*Your instructions*
Return every line of the material exactly.

*Given information*
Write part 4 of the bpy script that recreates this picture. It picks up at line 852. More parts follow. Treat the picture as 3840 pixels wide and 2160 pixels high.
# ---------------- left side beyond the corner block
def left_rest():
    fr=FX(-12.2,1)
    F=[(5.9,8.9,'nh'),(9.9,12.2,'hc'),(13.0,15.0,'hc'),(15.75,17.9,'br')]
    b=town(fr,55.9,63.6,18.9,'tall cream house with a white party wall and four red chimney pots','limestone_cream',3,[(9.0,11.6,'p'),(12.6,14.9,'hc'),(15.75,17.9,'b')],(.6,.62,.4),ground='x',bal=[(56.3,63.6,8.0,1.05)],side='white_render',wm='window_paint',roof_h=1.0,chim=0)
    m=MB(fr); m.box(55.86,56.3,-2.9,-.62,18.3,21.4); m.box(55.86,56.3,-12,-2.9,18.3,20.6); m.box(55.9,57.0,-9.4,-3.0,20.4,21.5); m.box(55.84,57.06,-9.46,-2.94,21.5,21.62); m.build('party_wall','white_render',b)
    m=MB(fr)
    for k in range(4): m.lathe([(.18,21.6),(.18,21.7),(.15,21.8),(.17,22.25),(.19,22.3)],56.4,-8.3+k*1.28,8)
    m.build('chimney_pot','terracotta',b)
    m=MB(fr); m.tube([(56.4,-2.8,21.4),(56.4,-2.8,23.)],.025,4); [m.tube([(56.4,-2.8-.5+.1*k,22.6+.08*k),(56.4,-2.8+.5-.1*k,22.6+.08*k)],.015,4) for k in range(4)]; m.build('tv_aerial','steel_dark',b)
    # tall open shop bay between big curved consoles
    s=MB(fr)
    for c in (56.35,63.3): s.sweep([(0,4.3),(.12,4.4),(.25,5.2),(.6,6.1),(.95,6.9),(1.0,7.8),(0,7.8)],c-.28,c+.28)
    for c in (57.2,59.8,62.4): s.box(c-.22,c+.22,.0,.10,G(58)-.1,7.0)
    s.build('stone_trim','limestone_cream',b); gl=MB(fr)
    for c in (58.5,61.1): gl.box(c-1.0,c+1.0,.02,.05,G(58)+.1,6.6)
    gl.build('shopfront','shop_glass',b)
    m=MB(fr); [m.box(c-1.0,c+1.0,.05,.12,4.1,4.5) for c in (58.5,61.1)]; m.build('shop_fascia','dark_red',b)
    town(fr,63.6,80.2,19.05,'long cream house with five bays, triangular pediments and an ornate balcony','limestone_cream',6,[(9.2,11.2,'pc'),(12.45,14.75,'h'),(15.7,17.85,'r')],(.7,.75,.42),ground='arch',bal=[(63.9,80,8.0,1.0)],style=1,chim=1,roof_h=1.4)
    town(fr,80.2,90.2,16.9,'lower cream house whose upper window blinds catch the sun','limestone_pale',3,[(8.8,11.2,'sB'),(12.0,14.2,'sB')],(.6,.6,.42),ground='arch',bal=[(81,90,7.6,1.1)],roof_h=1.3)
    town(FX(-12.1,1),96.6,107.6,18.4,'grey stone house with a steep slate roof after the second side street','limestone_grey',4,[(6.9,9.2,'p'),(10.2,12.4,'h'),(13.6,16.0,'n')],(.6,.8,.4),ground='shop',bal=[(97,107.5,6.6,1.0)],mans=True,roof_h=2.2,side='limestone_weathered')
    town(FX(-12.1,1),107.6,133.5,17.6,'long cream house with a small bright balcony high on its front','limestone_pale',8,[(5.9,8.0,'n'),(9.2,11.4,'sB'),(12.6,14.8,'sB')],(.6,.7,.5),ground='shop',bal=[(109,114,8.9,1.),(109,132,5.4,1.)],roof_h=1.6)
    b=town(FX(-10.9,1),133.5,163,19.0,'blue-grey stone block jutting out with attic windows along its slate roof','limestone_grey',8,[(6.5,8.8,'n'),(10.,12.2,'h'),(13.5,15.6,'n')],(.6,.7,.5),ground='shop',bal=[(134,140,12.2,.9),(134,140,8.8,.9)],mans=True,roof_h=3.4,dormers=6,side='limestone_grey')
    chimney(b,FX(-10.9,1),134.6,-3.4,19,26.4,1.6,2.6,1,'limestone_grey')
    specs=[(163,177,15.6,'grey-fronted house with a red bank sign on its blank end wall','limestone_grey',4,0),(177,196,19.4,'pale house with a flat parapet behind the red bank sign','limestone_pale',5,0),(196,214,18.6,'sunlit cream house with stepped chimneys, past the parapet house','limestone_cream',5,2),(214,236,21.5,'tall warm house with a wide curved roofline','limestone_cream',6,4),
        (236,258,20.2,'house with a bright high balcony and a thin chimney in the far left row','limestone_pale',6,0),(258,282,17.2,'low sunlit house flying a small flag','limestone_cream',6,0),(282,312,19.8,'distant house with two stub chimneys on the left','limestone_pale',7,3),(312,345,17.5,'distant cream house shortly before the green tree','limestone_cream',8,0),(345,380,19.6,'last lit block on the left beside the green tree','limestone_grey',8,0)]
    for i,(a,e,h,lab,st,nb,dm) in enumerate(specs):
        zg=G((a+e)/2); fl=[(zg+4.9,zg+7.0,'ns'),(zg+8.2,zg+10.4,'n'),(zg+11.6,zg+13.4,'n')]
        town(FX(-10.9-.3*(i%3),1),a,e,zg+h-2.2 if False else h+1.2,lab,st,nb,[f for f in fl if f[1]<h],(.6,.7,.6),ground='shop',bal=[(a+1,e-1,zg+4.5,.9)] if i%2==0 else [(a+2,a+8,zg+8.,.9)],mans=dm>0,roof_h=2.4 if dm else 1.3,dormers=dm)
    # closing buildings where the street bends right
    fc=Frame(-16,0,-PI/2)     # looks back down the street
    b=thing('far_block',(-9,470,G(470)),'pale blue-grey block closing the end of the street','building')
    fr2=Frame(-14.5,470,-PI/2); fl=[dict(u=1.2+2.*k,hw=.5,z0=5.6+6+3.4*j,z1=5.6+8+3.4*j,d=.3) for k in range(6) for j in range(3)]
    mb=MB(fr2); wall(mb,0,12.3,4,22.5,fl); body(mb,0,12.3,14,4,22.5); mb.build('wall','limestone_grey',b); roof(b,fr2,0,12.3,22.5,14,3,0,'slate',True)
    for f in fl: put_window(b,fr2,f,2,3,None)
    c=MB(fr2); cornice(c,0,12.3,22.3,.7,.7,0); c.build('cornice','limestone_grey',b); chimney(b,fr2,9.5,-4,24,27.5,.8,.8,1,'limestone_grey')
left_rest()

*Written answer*
Write part 4 of the bpy script that recreates this picture. It picks up at line 852. More parts follow. Treat the picture as 3840 pixels wide and 2160 pixels high.
# ---------------- left side beyond the corner block
def left_rest():
    fr=FX(-12.2,1)
    F=[(5.9,8.9,'nh'),(9.9,12.2,'hc'),(13.0,15.0,'hc'),(15.75,17.9,'br')]
    b=town(fr,55.9,63.6,18.9,'tall cream house with a white party wall and four red chimney pots','limestone_cream',3,[(9.0,11.6,'p'),(12.6,14.9,'hc'),(15.75,17.9,'b')],(.6,.62,.4),ground='x',bal=[(56.3,63.6,8.0,1.05)],side='white_render',wm='window_paint',roof_h=1.0,chim=0)
    m=MB(fr); m.box(55.86,56.3,-2.9,-.62,18.3,21.4); m.box(55.86,56.3,-12,-2.9,18.3,20.6); m.box(55.9,57.0,-9.4,-3.0,20.4,21.5); m.box(55.84,57.06,-9.46,-2.94,21.5,21.62); m.build('party_wall','white_render',b)
    m=MB(fr)
    for k in range(4): m.lathe([(.18,21.6),(.18,21.7),(.15,21.8),(.17,22.25),(.19,22.3)],56.4,-8.3+k*1.28,8)
    m.build('chimney_pot','terracotta',b)
    m=MB(fr); m.tube([(56.4,-2.8,21.4),(56.4,-2.8,23.)],.025,4); [m.tube([(56.4,-2.8-.5+.1*k,22.6+.08*k),(56.4,-2.8+.5-.1*k,22.6+.08*k)],.015,4) for k in range(4)]; m.build('tv_aerial','steel_dark',b)
    # tall open shop bay between big curved consoles
    s=MB(fr)
    for c in (56.35,63.3): s.sweep([(0,4.3),(.12,4.4),(.25,5.2),(.6,6.1),(.95,6.9),(1.0,7.8),(0,7.8)],c-.28,c+.28)
    for c in (57.2,59.8,62.4): s.box(c-.22,c+.22,.0,.10,G(58)-.1,7.0)
    s.build('stone_trim','limestone_cream',b); gl=MB(fr)
    for c in (58.5,61.1): gl.box(c-1.0,c+1.0,.02,.05,G(58)+.1,6.6)
    gl.build('shopfront','shop_glass',b)
    m=MB(fr); [m.box(c-1.0,c+1.0,.05,.12,4.1,4.5) for c in (58.5,61.1)]; m.build('shop_fascia','dark_red',b)
    town(fr,63.6,80.2,19.05,'long cream house with five bays, triangular pediments and an ornate balcony','limestone_cream',6,[(9.2,11.2,'pc'),(12.45,14.75,'h'),(15.7,17.85,'r')],(.7,.75,.42),ground='arch',bal=[(63.9,80,8.0,1.0)],style=1,chim=1,roof_h=1.4)
    town(fr,80.2,90.2,16.9,'lower cream house whose upper window blinds catch the sun','limestone_pale',3,[(8.8,11.2,'sB'),(12.0,14.2,'sB')],(.6,.6,.42),ground='arch',bal=[(81,90,7.6,1.1)],roof_h=1.3)
    town(FX(-12.1,1),96.6,107.6,18.4,'grey stone house with a steep slate roof after the second side street','limestone_grey',4,[(6.9,9.2,'p'),(10.2,12.4,'h'),(13.6,16.0,'n')],(.6,.8,.4),ground='shop',bal=[(97,107.5,6.6,1.0)],mans=True,roof_h=2.2,side='limestone_weathered')
    town(FX(-12.1,1),107.6,133.5,17.6,'long cream house with a small bright balcony high on its front','limestone_pale',8,[(5.9,8.0,'n'),(9.2,11.4,'sB'),(12.6,14.8,'sB')],(.6,.7,.5),ground='shop',bal=[(109,114,8.9,1.),(109,132,5.4,1.)],roof_h=1.6)
    b=town(FX(-10.9,1),133.5,163,19.0,'blue-grey stone block jutting out with attic windows along its slate roof','limestone_grey',8,[(6.5,8.8,'n'),(10.,12.2,'h'),(13.5,15.6,'n')],(.6,.7,.5),ground='shop',bal=[(134,140,12.2,.9),(134,140,8.8,.9)],mans=True,roof_h=3.4,dormers=6,side='limestone_grey')
    chimney(b,FX(-10.9,1),134.6,-3.4,19,26.4,1.6,2.6,1,'limestone_grey')
    specs=[(163,177,15.6,'grey-fronted house with a red bank sign on its blank end wall','limestone_grey',4,0),(177,196,19.4,'pale house with a flat parapet behind the red bank sign','limestone_pale',5,0),(196,214,18.6,'sunlit cream house with stepped chimneys, past the parapet house','limestone_cream',5,2),(214,236,21.5,'tall warm house with a wide curved roofline','limestone_cream',6,4),
        (236,258,20.2,'house with a bright high balcony and a thin chimney in the far left row','limestone_pale',6,0),(258,282,17.2,'low sunlit house flying a small flag','limestone_cream',6,0),(282,312,19.8,'distant house with two stub chimneys on the left','limestone_pale',7,3),(312,345,17.5,'distant cream house shortly before the green tree','limestone_cream',8,0),(345,380,19.6,'last lit block on the left beside the green tree','limestone_grey',8,0)]
    for i,(a,e,h,lab,st,nb,dm) in enumerate(specs):
        zg=G((a+e)/2); fl=[(zg+4.9,zg+7.0,'ns'),(zg+8.2,zg+10.4,'n'),(zg+11.6,zg+13.4,'n')]
        town(FX(-10.9-.3*(i%3),1),a,e,zg+h-2.2 if False else h+1.2,lab,st,nb,[f for f in fl if f[1]<h],(.6,.7,.6),ground='shop',bal=[(a+1,e-1,zg+4.5,.9)] if i%2==0 else [(a+2,a+8,zg+8.,.9)],mans=dm>0,roof_h=2.4 if dm else 1.3,dormers=dm)
    # closing buildings where the street bends right
    fc=Frame(-16,0,-PI/2)     # looks back down the street
    b=thing('far_block',(-9,470,G(470)),'pale blue-grey block closing the end of the street','building')
    fr2=Frame(-14.5,470,-PI/2); fl=[dict(u=1.2+2.*k,hw=.5,z0=5.6+6+3.4*j,z1=5.6+8+3.4*j,d=.3) for k in range(6) for j in range(3)]
    mb=MB(fr2); wall(mb,0,12.3,4,22.5,fl); body(mb,0,12.3,14,4,22.5); mb.build('wall','limestone_grey',b); roof(b,fr2,0,12.3,22.5,14,3,0,'slate',True)
    for f in fl: put_window(b,fr2,f,2,3,None)
    c=MB(fr2); cornice(c,0,12.3,22.3,.7,.7,0); c.build('cornice','limestone_grey',b); chimney(b,fr2,9.5,-4,24,27.5,.8,.8,1,'limestone_grey')
left_rest()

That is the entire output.